Metaphors Uncover Hidden Issues

The value of a metaphor is that it provides a safe way for coworkers to discuss the undiscussable. Individuals do not have to accept the whole metaphor as truth. Each person can accept those parts that have meaning for her or him. For most people, getting the story straight does not matter. What does matter is that they are contributing to the story in a meaningful way.

Working with a metaphor can bring out “hidden” issues and provide antagonists with something concrete to discuss. The purpose is to create a story that will get people to tap into what is on everyone’s mind, but not yet on the table for discussion.

The following story is a great one to use when it is obvious that people are confused about their job roles and relationships. The setting and context can be changed to suit the situation, but essentially it goes like this:

A fellow was waiting for a bus one day near the city park. While he sat there a city truck drove up onto the grass and stopped. Two workers, wearing hard-hats and orange coveralls got out and began to mark off the area with wooden stakes and yellow string. Once the stakes had been placed, one of the men went back to the truck and took out a shovel. He went to the first stake and began to dig a hole. The hole was about two feet in diameter and about two feet deep.

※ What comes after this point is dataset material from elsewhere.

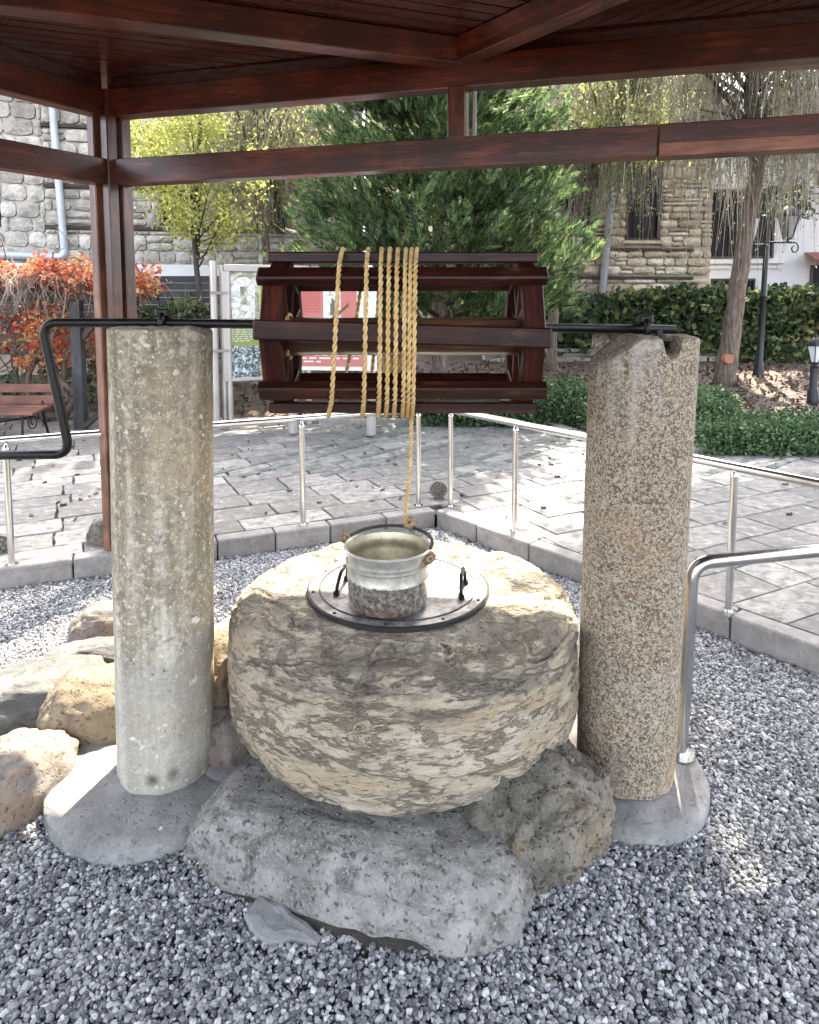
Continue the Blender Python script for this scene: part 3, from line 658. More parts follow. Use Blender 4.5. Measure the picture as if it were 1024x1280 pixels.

When the first hole was finished, the second man went to the truck and took out another shovel. He went directly to the freshly dug hole and put all the dirt back in it. He patted it flat with his shovel and then moved on to the second hole which the first man had just finished digging. Again, the second worker put all the dirt back in the second hole.

The citizen was watching this and wondering what in the world they were doing. Finally, he could stand it no longer. He crossed the street and walked up the first worker who was digging hole number four. “Excuse me,” he said. “I’ve been watching you two digging up holes and then filling them in again. As a tax payer I demand to know what you are doing.” The first worker stopped, leaned on his shovel, and addressed the irate citizen thusly. “Well,” he offered, “I can explain. You see we usually work with a guy named Mike who brings the trees. He called in sick today. So, Ted and I decided that we shouldn’t stop working just because Mike’s not coming in.”

People respond in several ways: some laugh, others moan. Seldom do people sit silently. That exception occurred with a group of first line supervisors who just sat there when the story was finished. First thought was they did not get it. Then a soft, sad voice from the back of the room offered up this reflection. “The trouble with this place is that someone has dumped a truck load of trees on own lawn and we don’t have any shovels.”

This new slant on the tree story brought them into focus. After that, they were able to identify the specific issues they could do something about. Now, what they had previously considered as insurmountable problems, were within reach of resolution. They were amazed to discover how much they had in common. Shortly after adopting the “no shovels” metaphor, they developed a mantra-like mission statement: “If it’s going to be, it’s up to me.” Meaning that whatever changes were needed it would be up to them to make them work.